The Commission requested public comment on the collection of information requirements in Rule 27f-1 and Form N-27f-1 before it submitted this request for extension and approval to the Office of Management and Budget. The Commission received no comments in response to its request.

More generally, the Commission and the staff at the Division of Investment Management participate in an ongoing dialogue with representatives of the investment company industry through public conferences, meetings, and informal exchanges. These various forums provide the Commission and the staff with a means of ascertaining and acting upon paperwork burdens confronting the industry.

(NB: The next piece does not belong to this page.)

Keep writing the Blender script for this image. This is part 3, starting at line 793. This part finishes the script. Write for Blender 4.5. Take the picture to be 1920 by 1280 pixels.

  1. Payment or Gift to Respondents

Not applicable.

  1. Assurance of Confidentiality

Not applicable.

  1. Sensitive Questions

Not applicable.

  1. Estimate of Hour Burden

Effective October 27, 2006, the Military Personnel Financial Services Protection Act banned the issuance or sale of new periodic payment plans. Accordingly, the staff estimates that there is no information collection burden associated with rule 27f-1 and Form N-27F-1. For administrative purposes, however, we are requesting approval for an information collection burden of one hour per year. This estimate of burden hours is not derived from a comprehensive or necessarily even representative study of the cost of the Commission’s rules and forms.

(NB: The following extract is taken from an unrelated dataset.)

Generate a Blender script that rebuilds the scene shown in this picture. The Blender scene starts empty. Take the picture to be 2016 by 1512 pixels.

  1. Estimate of Total Annual Cost Burden

For the reasons discussed above, the staff estimates that there is no cost burden associated with rule 27f-1 or Form N-27F-1.

  1. Estimate of Cost to the Federal Government

Because rule 27f-1 does not require the entity compiling and distributing the information to send the notice to the Commission, the federal government does not incur any cost in receiving or reviewing these notices.

  1. Explanation of Changes in Burden

The estimated annual hour burden is not changed. It remains zero hours. For administrative purposes, however, we are requesting approval for an information collection burden of one hour per year. The decrease in estimated total annualized cost burden, from $337 to zero is attributable to the above-mentioned statutory ban on periodic payment plans.

  1. Information Collection Planned for Statistical Purposes

Not applicable.

  1. Approval not to Display Expiration Date

Not applicable.

  1. Exceptions to Certification

Not applicable.

B. COLLECTIONS OF INFORMATION EMPLOYING STATISTICAL METHODS

Not applicable.



1 As discussed below, the Military Personnel Financial Services Protection Act banned the issuance or sale of new periodic payment plans, effective October 2006.